— BEGIN —
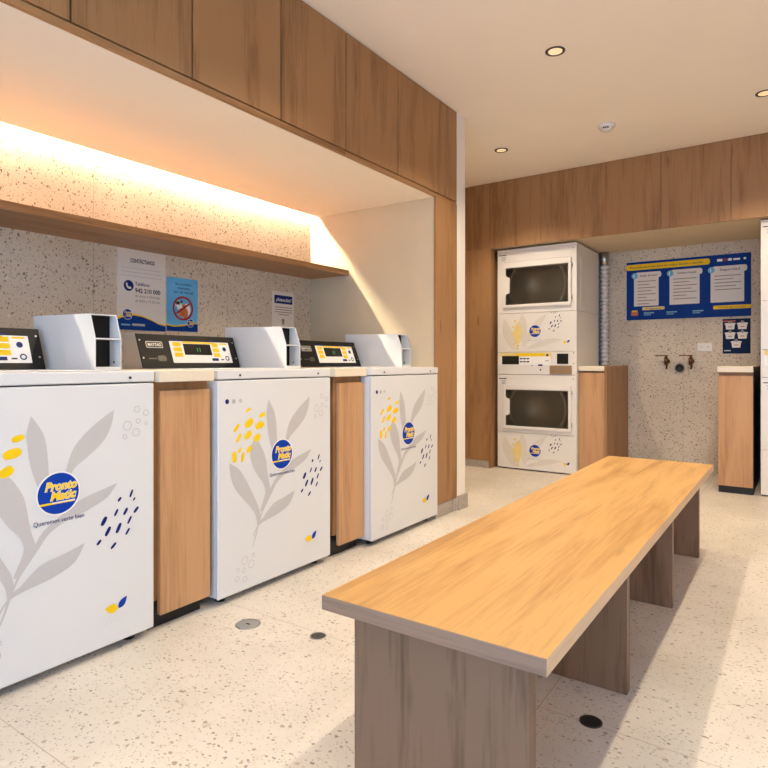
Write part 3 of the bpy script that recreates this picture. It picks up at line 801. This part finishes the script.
# ------------------------------------------------------------------ back wall things
PX0, PX1, PZ0, PZ1 = -1.333, -.343, 1.345, 1.878
b = B().box(PX0, PX1, YT-.004, YT-.0006, PZ0, PZ1, 'poster_blue'); F = backF(PX0, PZ0); w, h = PX1-PX0, PZ1-PZ0
b.rect(F, -.002, .685, h-.075, h-.022, 'yellow', 0, .02)
b.text(F, 'Recomendaciones para un mejor lavado y secado', .33, h-.058, .026, 'text_dark', 1, fat=.01, width=.60)
b.rect(F, .74, .78, h-.058, h-.036, 'print_white', 0); b.disc(F, .80, h-.047, .012, 'red', 0); b.rect(F, .82, .85, h-.058, h-.036, 'print_white', 0, .008); b.rect(F, .86, .91, h-.056, h-.04, 'print_white', 0); b.disc(F, .945, h-.047, .010, 'print_white', 0)
for i, (u0, u1, nl, ttl) in enumerate(((.065, .275, 8, 'Antes de lavar'), (.365, .605, 7, 'Durante el lavado'), (.69, .94, 5, 'Seguridad'))):
    b.rect(F, u0, u1, .125, h-.115, 'poster_white', 0, .004)
    b.rect(F, u0+.01, u1+.022, h-.152, h-.098, 'poster_white', 1, .02)
    b.disc(F, u0+.006, h-.128, .027, 'cyan', 2); b.disc(F, u0+.006, h-.128, .017, 'sky_blue', 3); b.rect(F, u0-.004, u0+.004, h-.142, h-.114, 'print_white', 4)
    b.text(F, ttl, (u0+u1)/2+.02, h-.138, .026, 'text_dark', 2, fat=.012, width=.15)
    for j in range(nl):
        v = h-.185-j*(.235/8)
        b.rect(F, u0+.03, u1-(.022 if j % 2 == 0 else .06+.02*(j % 3)), v, v+.007, 'text_grey', 2)
b.rect(F, .135, .325, .087, .115, 'yellow_pale', 0, .012); b.text(F, 'Preguntas', .23, .094, .02, 'text_dark', 1, width=.13)
b.rect(F, .04, .10, .04, .075, 'skin', 0, .006); b.rect(F, .045, .095, .075, .088, 'yellow', 0)
for u in (.15, .34, .55): b.rect(F, u, u+.085, .056, .066, 'cyan', 0); b.rect(F, u, u+.06, .04, .047, 'cyan', 0)
b.rect(F, .445, .4475, .03, .10, 'navy', 0)
b.rect(F, .71, .99, .066, .098, 'yellow', 0, .008); b.text(F, 'Gracias por su visita', .85, .075, .02, 'text_dark', 1, width=.2)
tag(b.build('instruction_poster'), 'large blue instruction poster with three white panels and a yellow heading', 'poster', 'posters on the back wall')

b = B().box(-.551, -.347, YT-.004, YT-.0006, 1.03, 1.325, 'poster_navy'); F = backF(-.551, 1.03)
b.rect(F, .005, .095, .272, .280, 'skin', 0)
for u, v, c in ((.055, .205, 'text_grey'), (.145, .205, 'skin'), (.055, .125, 'text_grey'), (.145, .125, 'skin'), (.10, .05, 'skin')):
    b.poly(F, [(u-.030, v), (u+.030, v), (u+.034, v+.036), (u+.042, v+.052), (u+.024, v+.056), (u-.024, v+.056), (u-.042, v+.052), (u-.034, v+.036)], 'poster_white', 1)
    b.rect(F, u-.014, u+.014, v+.018, v+.026, c, 2); b.disc(F, u, v+.062, .012, 'text_grey', 2)
b.rect(F, .01, .06, .02, .03, 'mid_grey', 0)
tag(b.build('basket_poster'), 'small navy poster with five white tub symbols, below the big blue poster', 'poster', 'posters on the back wall')

t = thing('wall_outlet', 'wide beige double outlet plate under the blue poster', 'outlet', (-.687, YT, 1.087))
B().box(-.056, .056, -.007, -.0005, -.036, .036, 'plastic_white', .002).build('plate', t)
for x in (-.026, .026):
    b = B().box(x-.017, x+.017, -.009, -.0072, -.022, .022, 'plastic_white', .001)
    for dx in (-.006, .006): b.box(x+dx-.001, x+dx+.001, -.0094, -.0091, -.004, .008, 'dots')
    b.build('socket', t)

def tap(x, label):
    t = thing('wall_tap', label, 'tap', (x, YT, .965), 'brass wall taps')
    b = B(); b.cyl((0, -.004, 0), (0, 1, 0), .018, .006, 'brass', seg=24); b.cyl((0, -.03, 0), (0, 1, 0), .010, .05, 'brass', seg=18); b.cyl((0, -.055, 0), (0, 0, 1), .013, .05, 'brass', seg=18)
    b.build('body', t)
    B().tube([(0, -.055, -.012), (.006, -.075, -.014), (.008, -.085, -.028), (.006, -.086, -.055)], .0085, 'brass').build('spout', t)
    b = B(); b.cyl((0, -.055, .032), (0, 0, 1), .007, .016, 'brass', seg=12); b.box(-.075, .012, -.061, -.049, .036, .043, 'brass', .002)
    b.build('lever', t)
    t.scale = (1.25, 1.1, 1.25)
tap(-.985, 'left brass wall tap with a lever, above the black drain hole'); tap(-.79, 'right brass wall tap with a lever, under the outlet plate')
t = thing('drain_inlet', 'black round drain hole in the wall between the brass taps', 'drain', (-.885, YT, .905)); t.scale = (1.25, 1, 1.25)
B().lathe((0, 0, 0), [(.026, .0005), (.038, .0005), (.038, .006), (.030, .008), (.028, .002)], 'grey_base', 30, (0, -1, 0)).build('collar', t)
B().lathe((0, 0, 0), [(0, .0015), (.026, .0015), (.0275, .012), (.024, .013), (.022, .004), (0, .004)], 'black', 30, (0, -1, 0)).build('pipe', t)

# ------------------------------------------------------------------ ceiling and floor fittings
def downlight(x, y, label, power=0):
    t = thing('downlight', label, 'light', (x, y, ZC), 'round recessed downlights')
    B().lathe((0, 0, 0), [(.036, -.0005), (.050, -.0005), (.050, -.004), (.046, -.006), (.037, -.004)], 'steel_dk', 36).build('ring', t)
    B().cyl((0, 0, -.0022), (0, 0, 1), .0355, .003, 'lamp', seg=32).build('lens', t)
    L_ = bpy.data.lights.new('downlight_lamp', 'SPOT'); L_.energy = POWER if not power else power; L_.color = (1., .84, .615)
    L_.spot_size = math.radians(125); L_.spot_blend = .6; L_.shadow_soft_size = .03
    lo = bpy.data.objects.new('downlight_lamp', L_); COL.objects.link(lo); lo.parent = t; lo.location = (0, 0, -.03)
POWER = 64
downlight(-1.05, 3.085, 'downlight nearest the camera, in the middle of the ceiling')
downlight(-1.877, 4.29, 'small downlight near the back left, past the white wall end')
downlight(-.178, 4.28, 'downlight at the right picture edge')
for x, y, p in ((-1.05, 1.80, 44), (-1.05, .52, 30), (-.178, 2.92, 60), (-.178, 1.6, 44), (-.178, .3, 30)):
    downlight(x, y, 'recessed downlight above the picture, over the bench', p)
t = thing('smoke_detector', 'white round smoke detector on the ceiling between two downlights', 'smoke detector', (-1.09, 4.245, ZC))
B().lathe((0, 0, 0), [(0, -.0005), (.058, -.0005), (.058, -.010), (.052, -.020), (.040, -.026), (.036, -.036), (.030, -.041), (0, -.042)], 'plastic_white', 40).build('housing', t)
for a in (-.2, .2, .6): B().box(.034*math.cos(a-1.6)-.005, .034*math.cos(a-1.6)+.005, .045*math.sin(a-1.6)-.002, .045*math.sin(a-1.6)+.002, -.034, -.026, 'black').build('vent', t)

def drain(x, y, r, kin, label):
    t = thing('floor_drain', label, 'drain', (x, y, 0), 'round floor drains')
    B().lathe((0, 0, 0), [(r*.86, .0005), (r, .0005), (r, .002), (r*.95, .003), (r*.86, .0022)], 'steel' if kin != 'black' else 'steel_dk', 40).build('rim', t)
    b = B().cyl((0, 0, .0012), (0, 0, 1), r*.85, .0014, kin, seg=36)
    if kin != 'black': b.box(-.18*r, .18*r, -.07*r, .07*r, .0020, .0026, 'dots')
    b.build('cover', t)
drain(-1.658, 1.528, .045, 'steel', 'larger round steel floor drain in front of the middle washer')
drain(-1.384, 1.60, .029, 'steel_dk', 'small dark floor drain left of the near bench corner')
drain(-.459, 1.63, .030, 'black', 'black floor drain under the bench edge')

# ------------------------------------------------------------------ daylight, camera, colour
wld = bpy.data.worlds.new('daylight'); scene.world = wld; wld.use_nodes = True
nt = wld.node_tree; bg = nt.nodes['Background']
bg.inputs['Color'].default_value = (.44, .66, 1., 1); bg.inputs['Strength'].default_value = 6.0
pl = bpy.data.lights.new('window_portal', 'AREA'); pl.shape = 'RECTANGLE'; pl.size = 3.2; pl.size_y = 2.35
pl.cycles.is_portal = True
po = bpy.data.objects.new('window_portal', pl); COL.objects.link(po)
po.location = (.2, YW-.02, 1.175); po.rotation_euler = (math.radians(90), 0, 0)

cam = bpy.data.cameras.new('camera'); co = bpy.data.objects.new('camera', cam); COL.objects.link(co)
cam.sensor_width = 36; cam.sensor_fit = 'HORIZONTAL'; cam.lens = 603.7/768*36
cam.shift_y = -21.5/768; cam.clip_start = .02
co.location = (0, 0, .954); co.rotation_euler = (math.radians(90), 0, math.atan(417/603.7))
scene.camera = co
scene.cycles.diffuse_bounces = 8
vs = scene.view_settings
vs.view_transform = 'Standard'; vs.look = 'None'; vs.gamma = 1; vs.use_curve_mapping = False; vs.exposure = 0.04
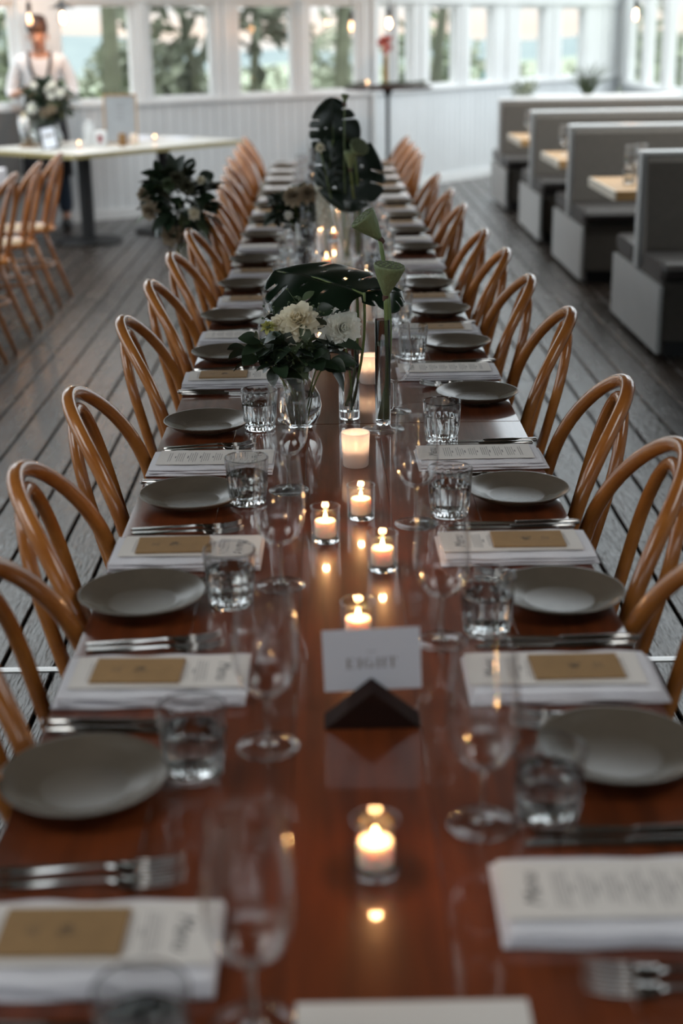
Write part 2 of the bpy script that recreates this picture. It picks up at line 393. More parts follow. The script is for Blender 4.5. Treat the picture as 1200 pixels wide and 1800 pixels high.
def foliage(mb, c, r, n, size, rg, flat=1.0):
    for _ in range(n):
        d = Vector((rg.gauss(0, 1), rg.gauss(0, 1), rg.gauss(0, 1))).normalized()*(rg.random()**.4)
        p = Vector(c)+Vector((d.x*r[0], d.y*r[1], d.z*r[2]))
        a = Vector((rg.gauss(0, 1), rg.gauss(0, 1), rg.gauss(0, .7)*flat)).normalized(); b_ = a.orthogonal().normalized()
        b_.rotate(Matrix.Rotation(rg.uniform(0, 6), 3, a)); s = size*rg.uniform(.6, 1.4)
        mb.add([p-a*s, p+b_*s*.4, p+a*s, p-b_*s*.4], [(0, 1, 2, 3)])
def gz(x, y): return -.35-.035*max(0, y-10)-.02*abs(x-2)
def tree(name, label, x, y, h, cr_, m, seed, trunk=.1, n=700, low=.35, cat='tree', size=.16):
    rg = random.Random(seed); z0 = gz(x, y)-.1
    t = thing(name, label, cat, (x, y, z0), 0, 'plants beyond the far windows')
    pts = [(0, 0, 0), (rg.uniform(-.1, .1), 0, h*.35), (rg.uniform(-.2, .2), .1, h*.7), (0, 0, h*.92)]
    MB().tube(pts, [trunk, trunk*.85, trunk*.6, trunk*.2], 8).obj('trunk', 'bark', t, smooth=True)
    for k in range(5):
        a = rg.uniform(0, 6); zz = h*rg.uniform(low, .8)
        MB().tube([(0, 0, zz-.2), (cr_*.3*math.cos(a), cr_*.3*math.sin(a), zz), (cr_*.75*math.cos(a), cr_*.75*math.sin(a), zz+cr_*.35)], [trunk*.4, trunk*.3, trunk*.1], 5).obj('branch', 'bark', t, smooth=True)
    f = MB()
    for k in range(7):
        a = rg.uniform(0, 6); q = rg.uniform(.1, .6)*cr_
        foliage(f, (q*math.cos(a), q*math.sin(a), h*rg.uniform(low+.1, .95)), (cr_*.6, cr_*.6, h*.16), n//7, size, rg)
    o = f.obj('foliage', m, t); o['kind'] = 'stuff'
def bush(name, label, x, y, r, h, m, seed, n=600, size=.12, z=None):
    rg = random.Random(seed); t = thing(name, label, 'shrub', (x, y, gz(x, y)-.1 if z is None else z), 0, 'plants beyond the far windows')
    b_ = MB()
    for k in range(6): a = k; b_.tube([(0, 0, 0), (r*.3*math.cos(a), r*.3*math.sin(a), h*.4), (r*.6*math.cos(a), r*.6*math.sin(a), h*.8)], [.03, .02, .008], 5)
    b_.obj('branches', 'bark', t)
    f = MB(); foliage(f, (0, 0, h*.55), (r, r, h*.5), n, size, rg); o = f.obj('foliage', m, t); o['kind'] = 'stuff'
tr = [('slender pale trunked tree seen through the window right of the waiter', -2.38, 16.0, 5.5, 1.1, 'tree_leaf', .11, 500, .75),
      ('leafy tree filling the left edge window', -4.6, 16.5, 4.6, 1.9, 'tree_leaf', .14, 1500, .15),
      ('pale green tree between the second and third window posts', -1.75, 19.5, 4.2, 1.1, 'tree_pale', .08, 900, .2),
      ('leaning tree with light crown in the middle window', -1.0, 19.0, 5.5, .9, 'tree_pale', .07, 500, .4),
      ('dark trunked tree left of the bar table flowers', .15, 18.4, 5.5, .9, 'tree_leaf', .11, 450, .5),
      ('bare dark trunk seen right of the bar table', 1.45, 19.5, 5.0, .8, 'tree_leaf', .09, 200, .75)]
for i, (lb, x, y, h, c_, m_, tk, n, lo) in enumerate(tr): tree('tree', lb, x, y, h, c_, m_, 20+i, tk, n, lo)
bs = [('pale strappy shrub below the window right of the waiter', -2.2, 15.4, .9, 1.45, 'tree_pale'),
      ('dark green shrub just right of the waiter', -2.75, 15.3, .7, 1.9, 'tree_leaf'),
      ('dense green shrub at the left edge of the windows', -4.1, 14.9, 1.0, 1.9, 'tree_leaf'),
      ('green shrub at the foot of the second window', -1.7, 16.0, .8, 1.35, 'tree_leaf'),
      ('pale shrub filling the lower third window', -.95, 16.6, .9, 1.55, 'tree_pale'),
      ('round pale shrub under the fourth window', -.15, 17.2, .9, 1.6, 'tree_pale'),
      ('pale green bush right of the bar table', 2.3, 21.5, 1.3, 1.9, 'tree_pale'),
      ('tall pale bush behind the right windows', 4.2, 24.0, 1.6, 2.2, 'tree_pale')]
for i, (lb, x, y, r_, h, m_) in enumerate(bs): bush('shrub', lb, x, y, r_, h, m_, 50+i, 700)
rg = random.Random(99)
for i in range(14):
    x = -3.6+i*.75; y = wallY(x)+6+(i % 3)*2.2
    bush('shrub', 'pale hillside bush beyond the windows, %s from the left of the far row' % ORD[i], x*1.7, y+(i % 3)*1.2, .85, 2.0+.35*((i*7) % 4)-.0*y, 'tree_pale' if i % 3 else 'tree_leaf', 200+i, 420, .16)
bush('red_shrub', 'reddish brown shrub seen through the window right of the grass pot', 3.1, 20.6, .22, 1.75, 'tree_red', 71, 300)
t = thing('water_tank', 'small teal painted tank standing outside the window', 'tank', (2.12, 19.0, gz(2.12, 19)-.05))
MB().lathe([(0, 0), (.14, 0), (.14, 1.75), (.12, 1.83), (0, 1.85)], 16).obj('tank_body', 'teal_paint', t, smooth=True, angle=.6)
for z in (.5, 1.1, 1.6): MB().tube([(.145*math.cos(a*PI/8), .145*math.sin(a*PI/8), z) for a in range(16)], .012, 6, closed=True).obj('band', 'steel', t)

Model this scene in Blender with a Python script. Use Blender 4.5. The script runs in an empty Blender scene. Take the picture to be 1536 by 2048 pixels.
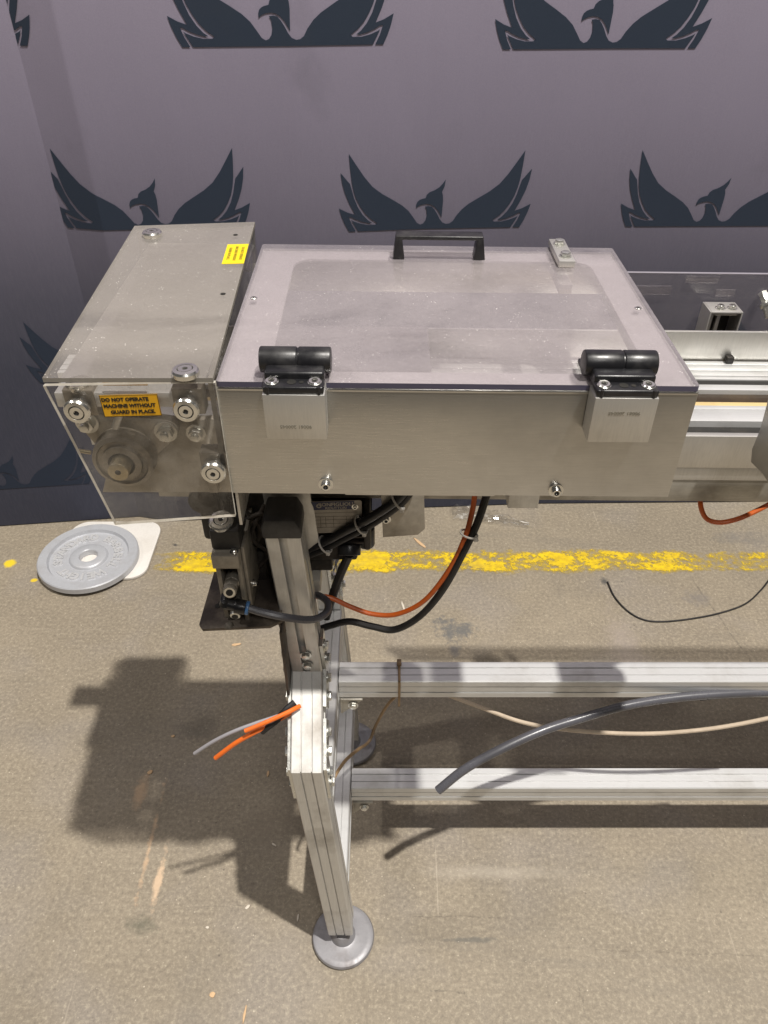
import bpy, bmesh, math, random
from mathutils.geometry import tessellate_polygon
from mathutils import Matrix, Vector, Euler, noise as mnoise
random.seed(7)
D = bpy.data
SC = bpy.context.scene
COL = SC.collection

# ------------------------------------------------------------------ camera
H = 1.55; PITCH = math.radians(39.0); F = 1540.0
cam = D.cameras.new("camera"); camo = D.objects.new("camera", cam); COL.objects.link(camo)
cam.sensor_fit = 'VERTICAL'; cam.sensor_height = 36; cam.lens = F / 2048 * 36
cam.clip_start = .05; cam.clip_end = 100
camo.location = (0, 0, H); camo.rotation_euler = (math.radians(90) - PITCH, 0, 0)
SC.camera = camo

# ------------------------------------------------------------------ world, lamps, exposure
world = D.worlds.new("World"); SC.world = world; world.use_nodes = True
bg = world.node_tree.nodes["Background"]
bg.inputs[0].default_value = (1.0, .97, .93, 1); bg.inputs[1].default_value = .035
SC.view_settings.view_transform = 'Standard'; SC.view_settings.look = 'None'
SC.view_settings.exposure = 0; SC.view_settings.gamma = 1

def lamp(name, loc, target, size, power, color):
    l = D.lights.new(name, 'AREA'); l.shape = 'DISK'; l.size = size; l.energy = power; l.color = color
    o = D.objects.new(name, l); COL.objects.link(o); o.location = loc
    o.rotation_euler = (Vector(target) - Vector(loc)).to_track_quat('-Z', 'Y').to_euler()
    return o
# high bay lamps of the hall, first two placed by their shadows, third an added fill
lamp("high_bay_or_fill_lamp", (2.95, -1.36, 12.0), (.1, .9, .5), .27, 2050, (1, .955, .89))
lamp("high_bay_or_fill_lamp", (-4.6, .25, 7.0), (0, 1.2, .5), .35, 135, (1, .95, .89))
lamp("high_bay_or_fill_lamp", (1.2, -3.6, 6.5), (0, 1.2, .8), 1.2, 100, (1, .955, .91))  # added broad front fill in place of the hall's other lamps

def W(u, v, Y=None, z=None, X=None):
    """point of the place seen at photograph pixel (u, v) on the plane Y, z or X"""
    dv = 1024 - v
    d = Vector((u - 768, F * math.cos(PITCH) + dv * math.sin(PITCH), -F * math.sin(PITCH) + dv * math.cos(PITCH)))
    if Y is not None: s = Y / d.y
    elif z is not None: s = (z - H) / d.z
    else: s = X / d.x
    return Vector((0, 0, H)) + d * s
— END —
Problem details: Look through the entries above and list every line containing "with".

Written solution:
tag(b.build('instruction_poster'), 'large blue instruction poster with three white panels and a yellow heading', 'poster', 'posters on the back wall')
tag(b.build('basket_poster'), 'small navy poster with five white tub symbols, below the big blue poster', 'poster', 'posters on the back wall')
tap(-.985, 'left brass wall tap with a lever, above the black drain hole'); tap(-.79, 'right brass wall tap with a lever, under the outlet plate')
      ('leaning tree with light crown in the middle window', -1.0, 19.0, 5.5, .9, 'tree_pale', .07, 500, .4),
Model this scene in Blender with a Python script. Use Blender 4.5. The script runs in an empty Blender scene. Take the picture to be 1536 by 2048 pixels.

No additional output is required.